As economias do Golfo Pérsico tiveram superávit médio em conta corrente de 30% do PIB, bem maior que os 8% da China. Os exportadores de petróleo não podem gastar seus ganhos extraordinários do dia para a noite e faz sentido para eles ter superávit quando o petróleo sobe, como proteção para quando os preços caírem. Apesar disso, há um limite para o acúmulo de algo benéfico.

Poderia ser melhor, tanto para os países do Golfo quanto para a economia mundial, se eles abandonassem sua ancoragem ao dólar e adotassem algum tipo de cesta de moedas. Um regime cambial mais flexível permitiria a esses países retoma-rem o controle de suas políticas monetárias e assim esfriar suas economias superaquecidas. Ao atrelar seus câmbios ao dólar, eles tiveram de adotar a política monetária americana, deixando as taxas de juro reais baixas demais para economias em tão rápido crescimento. O crédito também está crescendo, a inflação está em alta e os preços de ativos, especialmente imobiliários em locais como Dubai, explodiram.

É quase certo que os índices oficiais de preços subestimem a inflação. Segundo estatísticas oficiais, os preços subiram 7% nos EAU em um ano, mas estimativas independentes estimam em 15%. A desvalorização do dólar frente a outras moedas importantes está provocando uma alta nos preços dos produtos importados. Só 10% das importações do GCC vêm dos EUA (contra um terço da Europa e outro terço da Ásia). Assim, do ponto de vista da ponderação pelas trocas comerciais, a ancoragem ao dólar não faz sentido.

Em tese, um petróleo mais caro deveria implicar uma alta nas taxas de câmbio reais dos exportadores; e é melhor que isso ocorra por meio de uma elevação na taxa nominal que pela alta da inflação. O principal argumento contra permitir que o câmbio suba é que isso prejudicaria a competitividade do setor não petrolífero em países que necessitam se diversificar. Mas a âncora cambial ao dólar nem sempre foi uma bênção para as economias. Quando o dólar valorizou, no fim dos anos 90, setores não petrolíferos ficaram em dificuldades. Essa é outra razão pela qual uma ancoragem a uma cesta de moedas ponderada pelas trocas comerciais faria muito mais sentido.

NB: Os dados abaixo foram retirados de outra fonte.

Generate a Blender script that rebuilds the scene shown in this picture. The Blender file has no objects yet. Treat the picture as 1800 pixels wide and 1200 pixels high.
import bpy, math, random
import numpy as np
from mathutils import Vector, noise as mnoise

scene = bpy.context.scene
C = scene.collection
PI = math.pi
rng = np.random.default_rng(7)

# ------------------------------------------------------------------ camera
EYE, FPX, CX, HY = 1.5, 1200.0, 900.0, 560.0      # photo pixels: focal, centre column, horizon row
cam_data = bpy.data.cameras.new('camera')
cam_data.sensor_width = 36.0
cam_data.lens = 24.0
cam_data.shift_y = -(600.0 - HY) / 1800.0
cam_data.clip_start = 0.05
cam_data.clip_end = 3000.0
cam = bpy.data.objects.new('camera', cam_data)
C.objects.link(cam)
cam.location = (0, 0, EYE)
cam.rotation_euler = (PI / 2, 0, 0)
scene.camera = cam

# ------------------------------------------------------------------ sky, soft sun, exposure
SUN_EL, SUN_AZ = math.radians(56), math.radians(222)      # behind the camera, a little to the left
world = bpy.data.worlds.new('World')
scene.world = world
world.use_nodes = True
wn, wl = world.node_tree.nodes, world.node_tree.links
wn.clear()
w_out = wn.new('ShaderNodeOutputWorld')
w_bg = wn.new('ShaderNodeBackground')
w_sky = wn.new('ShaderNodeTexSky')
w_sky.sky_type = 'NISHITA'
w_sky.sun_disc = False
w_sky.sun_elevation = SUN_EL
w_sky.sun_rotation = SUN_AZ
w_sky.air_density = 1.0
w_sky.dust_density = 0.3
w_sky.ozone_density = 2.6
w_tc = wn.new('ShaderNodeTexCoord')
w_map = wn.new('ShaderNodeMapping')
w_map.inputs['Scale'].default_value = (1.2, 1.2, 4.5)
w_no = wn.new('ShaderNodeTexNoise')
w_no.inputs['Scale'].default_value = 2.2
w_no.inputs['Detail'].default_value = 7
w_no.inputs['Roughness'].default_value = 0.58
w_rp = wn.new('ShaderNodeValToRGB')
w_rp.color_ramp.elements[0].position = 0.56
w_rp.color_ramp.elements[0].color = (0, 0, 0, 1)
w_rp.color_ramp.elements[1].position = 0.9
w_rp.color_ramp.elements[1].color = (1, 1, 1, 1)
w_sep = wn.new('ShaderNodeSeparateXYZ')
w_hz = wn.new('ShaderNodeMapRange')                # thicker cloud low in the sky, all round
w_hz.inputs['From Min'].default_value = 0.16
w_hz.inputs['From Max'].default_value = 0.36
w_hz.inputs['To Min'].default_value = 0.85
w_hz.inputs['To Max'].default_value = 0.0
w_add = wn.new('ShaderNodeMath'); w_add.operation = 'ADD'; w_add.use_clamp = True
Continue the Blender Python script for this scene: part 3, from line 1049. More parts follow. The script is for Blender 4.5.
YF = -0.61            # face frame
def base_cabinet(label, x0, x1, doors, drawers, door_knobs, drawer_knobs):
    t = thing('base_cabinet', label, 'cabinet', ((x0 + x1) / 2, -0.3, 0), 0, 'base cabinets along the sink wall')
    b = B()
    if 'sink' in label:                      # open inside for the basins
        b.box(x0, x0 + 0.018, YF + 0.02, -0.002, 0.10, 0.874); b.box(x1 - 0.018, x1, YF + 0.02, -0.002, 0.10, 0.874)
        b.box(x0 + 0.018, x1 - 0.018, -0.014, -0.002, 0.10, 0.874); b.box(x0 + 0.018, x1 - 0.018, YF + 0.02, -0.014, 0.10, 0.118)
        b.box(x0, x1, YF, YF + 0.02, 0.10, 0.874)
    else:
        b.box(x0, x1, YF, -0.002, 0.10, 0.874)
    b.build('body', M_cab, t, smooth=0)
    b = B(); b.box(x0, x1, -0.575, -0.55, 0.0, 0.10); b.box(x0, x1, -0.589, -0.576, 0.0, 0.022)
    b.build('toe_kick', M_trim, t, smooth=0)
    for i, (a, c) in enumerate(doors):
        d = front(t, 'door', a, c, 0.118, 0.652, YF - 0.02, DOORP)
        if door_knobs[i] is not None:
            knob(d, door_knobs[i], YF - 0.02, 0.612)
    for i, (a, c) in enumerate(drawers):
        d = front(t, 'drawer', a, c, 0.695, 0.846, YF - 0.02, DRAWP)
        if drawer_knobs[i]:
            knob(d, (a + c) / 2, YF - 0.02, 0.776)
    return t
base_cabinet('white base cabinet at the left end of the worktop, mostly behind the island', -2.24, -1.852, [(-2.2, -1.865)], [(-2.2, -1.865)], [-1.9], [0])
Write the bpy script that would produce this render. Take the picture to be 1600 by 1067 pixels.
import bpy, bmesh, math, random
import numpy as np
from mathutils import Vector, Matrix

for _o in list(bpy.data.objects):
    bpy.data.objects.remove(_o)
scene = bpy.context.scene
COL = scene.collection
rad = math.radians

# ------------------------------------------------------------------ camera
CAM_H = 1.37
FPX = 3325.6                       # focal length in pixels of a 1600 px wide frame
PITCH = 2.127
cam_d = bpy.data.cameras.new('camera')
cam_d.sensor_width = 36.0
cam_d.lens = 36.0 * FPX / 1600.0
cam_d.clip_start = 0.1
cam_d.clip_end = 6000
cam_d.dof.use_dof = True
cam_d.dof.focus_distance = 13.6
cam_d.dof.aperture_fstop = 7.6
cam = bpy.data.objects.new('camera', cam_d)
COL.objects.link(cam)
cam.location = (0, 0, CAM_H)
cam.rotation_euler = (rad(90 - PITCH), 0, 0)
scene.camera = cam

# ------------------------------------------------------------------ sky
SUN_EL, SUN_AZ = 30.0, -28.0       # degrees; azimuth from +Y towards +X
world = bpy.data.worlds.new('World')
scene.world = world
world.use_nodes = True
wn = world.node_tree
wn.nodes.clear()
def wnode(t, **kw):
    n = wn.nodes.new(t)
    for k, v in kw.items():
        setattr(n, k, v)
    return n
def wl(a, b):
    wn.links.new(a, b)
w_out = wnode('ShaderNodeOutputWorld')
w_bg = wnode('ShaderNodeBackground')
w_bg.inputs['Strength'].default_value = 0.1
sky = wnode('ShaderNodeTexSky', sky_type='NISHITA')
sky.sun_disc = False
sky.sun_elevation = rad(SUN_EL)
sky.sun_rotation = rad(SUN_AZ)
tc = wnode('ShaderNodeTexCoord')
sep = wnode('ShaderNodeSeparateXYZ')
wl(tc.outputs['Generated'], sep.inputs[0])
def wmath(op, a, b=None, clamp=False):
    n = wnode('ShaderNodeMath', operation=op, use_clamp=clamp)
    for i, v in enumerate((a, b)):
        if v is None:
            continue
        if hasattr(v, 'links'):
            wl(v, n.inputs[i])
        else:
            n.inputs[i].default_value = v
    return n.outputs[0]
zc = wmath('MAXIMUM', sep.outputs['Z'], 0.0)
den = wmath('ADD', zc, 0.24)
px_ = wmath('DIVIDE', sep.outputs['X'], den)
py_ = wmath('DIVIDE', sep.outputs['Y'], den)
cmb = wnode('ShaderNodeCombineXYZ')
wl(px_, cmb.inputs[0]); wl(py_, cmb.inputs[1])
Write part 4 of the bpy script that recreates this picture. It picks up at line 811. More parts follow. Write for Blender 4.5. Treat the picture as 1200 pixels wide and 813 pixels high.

Brad Setser, economista da consultoria Roubini Global Economics, argumenta que a ancoragem ao dólar nos países do Golfo também está impedindo um reequilíbrio necessário da economia mundial. A recente depreciação de suas moedas provocou alta no preços dos produtos importados. Isso pode ser uma das razões pelas quais o aumento das importações foi fraco em relação ao aumento das exportações. Se o dólar seguir caindo, ele arrastará ainda mais aquelas moedas, e mantendo os desequilíbrios externos.

Um câmbio totalmente flutuante causaria volatilidade excessiva, mas uma flexibilidade um pouco maior poderia ser útil para ajudar os exportadores de petróleo a se ajustarem às flutuações dos preços do petróleo. Uma cesta de moedas ponderadas pelas trocas comerciais (na qual o euro tivesse um grande peso), ajudaria a estabilizar o câmbio real dos países do GCC e protegeria assim sua competitividade. Mas mesmo isso não garantiria que as moedas dos exportadores de petróleo viriam a mover-se corretamente em sincronia com o preço do petróleo.

Por isso, alguns economistas sugerem que os exportadores deveriam vincular suas moedas de algum modo ao preço do petróleo. As moedas subiriam quando a cotação estivesse alta e cairiam quando estivesse baixa. Isso ajudaria a ampliar substancialmente o poder de compra desses países no exterior e assim também suas importações quando o petróleo disparasse. Isso ajudaria ainda a estabilizar o valor da receita petrolífera em moeda local e, portanto, as receitas governamentais, ajudando a evitar grandes déficits em tempos de vacas magras e enormes superávits nas vacas gordas.

Os exportadores alegam que atrelam suas moedas ao dólar pois o petróleo é cotado em dólar, e eles querem evitar riscos cambiais. Mas estabilidade cambial não garante estabilidade econômica. Ao contrário, uma moeda flexível permitiria que as economias administrassem melhor choques do preço do petróleo.

Mas uma valorização das petromoedas não seria, por si só, a cura do déficit americano (nem um yuan valorizado). A principal solução para o reequilíbrio mundial é os EUA pouparem mais e os países superavitários, tanto os exportadores de petróleo como a China, gastarem mais. Uma valorização das petromoedas poderia ter um papel nisso.